MADE ON EARTH

Report from the world of backyard technology

image
image

Photography by Branca Nitzsche

Out of Their Shell

Kyrsten Mate drives like a snail. No surprise, though. After all, her car is a snail. Dubbed the Golden Mean, it debuted at this year’s Burning Man festival, where revelers eagerly rode in its glowing shell, or hugged the head with its flamethrower eyes. Every afternoon, Mate’s 2-year-old daughter, Zolie, commandeered the cushioned interior for story time.

“Several years ago, I dreamt that I saw a car in the desert but the car was a giant snail,” says Mate, a sound designer for films like The Incredibles.

And those are the kinds of dreams that stuff is made of. Fortunately, Mate and her husband, blacksmith Jon Sarriugarte, are well versed in weird rides. Their last collaboration was the SS Alpha Fox, a civil service vehicle converted into a fire-spewing spaceship straight out of 1960s science fiction.

The Golden Mean began life as a 60s-era Volkswagen Beetle — inexpensive and easy to transform with their “oil punk” aesthetic. Early plans for the shell called for fiberglass construction, but Sarriugarte wasn’t eager to deal with the mess.

Fortunately, the scrap pile at Sarriugarte’s hand-forged furniture company, Form & Reform, was heaping with possibility.

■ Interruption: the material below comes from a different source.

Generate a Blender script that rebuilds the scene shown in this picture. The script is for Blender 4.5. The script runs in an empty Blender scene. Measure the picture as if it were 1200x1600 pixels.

They made an exoskeleton from steel, skinning it in sheet metal and perforated steel to allow a view of the outside world.

Midway through the build, the couple learned about the golden ratio of mathematics, sometimes called the golden mean. The number is found throughout nature, including the proportions of a snail’s shell. They soon took a tape measure to their creation.

“We realized that we had unconsciously already been following the proportion a lot,” Sarriugarte says. “That revelation has given me a whole new insight into how I’d like to make stuff inspired by nature.”

The biomechanical buggy does seem alive. It boasts an air ride suspension that can pump the shell up and down. Other lively mods are in the works.

“We can’t forget the snail trail,” Mate reminds him. That would be a trickle of graywater collected from campsites when the Golden Mean hits the open road.

David Pescovitz

Golden Mean and More: formandreform.com

image

Photograph by Scott Haefner USGS

Shake-o-Rama

Kiwi conceptual artist D.V. Rogers likes to shake it. To prove it, he dug a trench 6 feet down near the San Andreas Fault in Parkfield, Calif., population 18.

Into the void he lowered his very own hydraulic shake table, rescued from a defunct mining museum and set to jostle, its earthquake data captured by the U.S. Geological Survey, where Rogers is an artist in residence. Atop the hulking, three-ton slab, he attached an array of 10-foot, 5/8-inch steel rods that oscillate to the Earth’s seismic hum.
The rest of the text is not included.